The second week of the landmark money-laundering trial in a U.S. court of former Ukrainian Prime Minister Pavlo Lazarenko got under way in San Francisco on 22 March with testimony from a Geneva bank officer who claims Lazarenko requested an $85 million bank wire to protect the funds from Ukrainian President Leonid Kuchma.

Lazarenko is charged with using U.S. banks to launder at least $114 million stolen from Ukraine, but he insists the proceeds were earned legally and that he is being persecuted for having mounted a political challenge to Kuchma's presidency ahead of a 1999 election.

Andre Walkowicz was the bank officer at Credit Suisse who handled the accounts of Lazarenko and his business partner, Petro Kirichenko. In a videotaped deposition, Walkowicz claimed Lazarenko was willing to pay substantial penalties in the late summer of 1998 for early withdrawal in order to rush the $85 million to an offshore account in Guernsey in the British Channel Islands. In a private conversation the same day, Lazarenko told Walkowicz that he was taking the unusual step to protect his money from the Ukrainian president, whom he accused of seeking to punish him for his political temerity.

Walkowicz was asked whether Credit Suisse took steps to conduct due diligence on the source of the money in Lazarenko's and Kirichenko's accounts, and what level of management made the decision to deal with those two clients. Walkowicz replied that such decisions were made at the highest levels of the bank, for only they had access to reliable information about such funds. In order for Lazarenko and Kirichenko to open accounts, Walkowicz testified, they needed senior approval at Credit Suisse, which has been accused by critics of failing to safeguard sufficiently against illegal transactions.

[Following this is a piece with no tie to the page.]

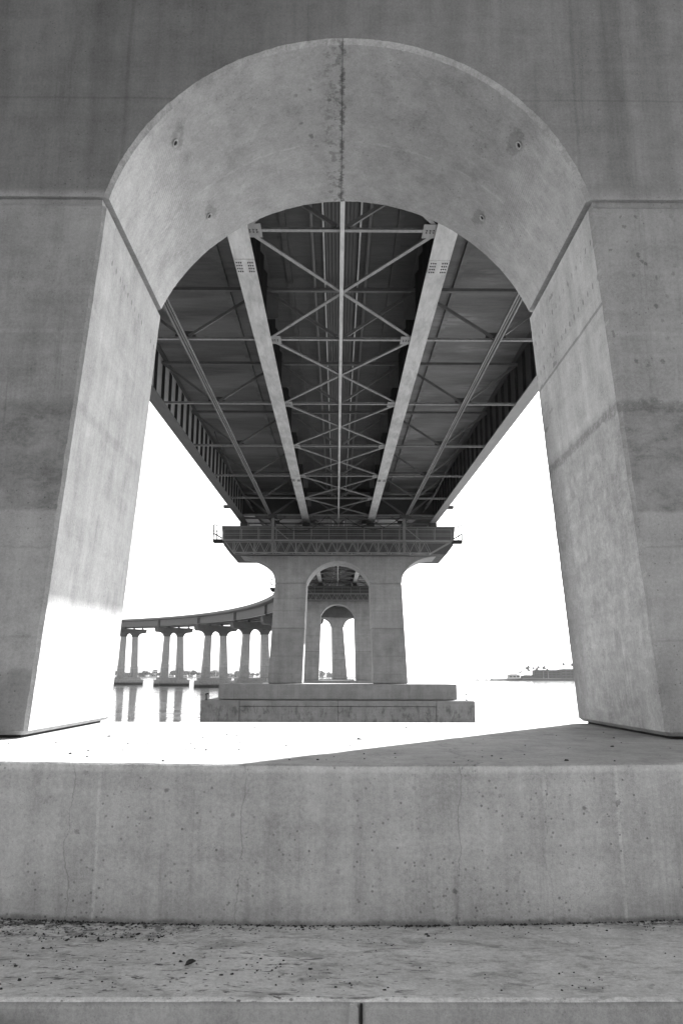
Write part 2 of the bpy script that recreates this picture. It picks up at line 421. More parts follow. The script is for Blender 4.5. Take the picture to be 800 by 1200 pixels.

Swiss banks have long been accused of lax efforts to combat illegal transactions. Anonymous coded or numbered accounts present major hurdles to law-enforcement agents trying to combat the laundering of ill-gotten funds, particularly funds flowing out of postcommunist Europe and Russia. The Kremlin property manager under President Boris Yeltsin in the early 1990s, Pavel Borodin, was accused of using Swiss accounts to launder some $30 million in illicit proceeds in connection with the Mabetex Kremlin-reconstruction scandal. Borodin was found guilty by a Swiss court and ordered to pay a fine of $700,000, but refused to comply with that order. Swiss police confiscated $743,000 from the Swiss account of Russian State Duma Deputy and singer Josef Kobzon late last year, insisting that those funds stemmed from illegal activities.

In his deposition, Walkowicz said another customer of his bank was Konstantyn Hryhoryshyn, a prominent Ukrainian businessman living in Russia who presented himself as a "partner of Lazarenko." Hryhoryshyn is also regarded as a business partner of Viktor Medvedchuk, the head of President Kuchma's administration, and oligarch Hryhoriy Surkis, who is also among the leaders of the Ukrainian Social Democratic Party. Hryhoryshyn was briefly held in Kyiv last year on gun- and narcotics-possession charges. Hryhoryshyn said the charges were trumped up and that the real reason for his arrest was his refusal to provide money to Medvedchuk for political campaigns.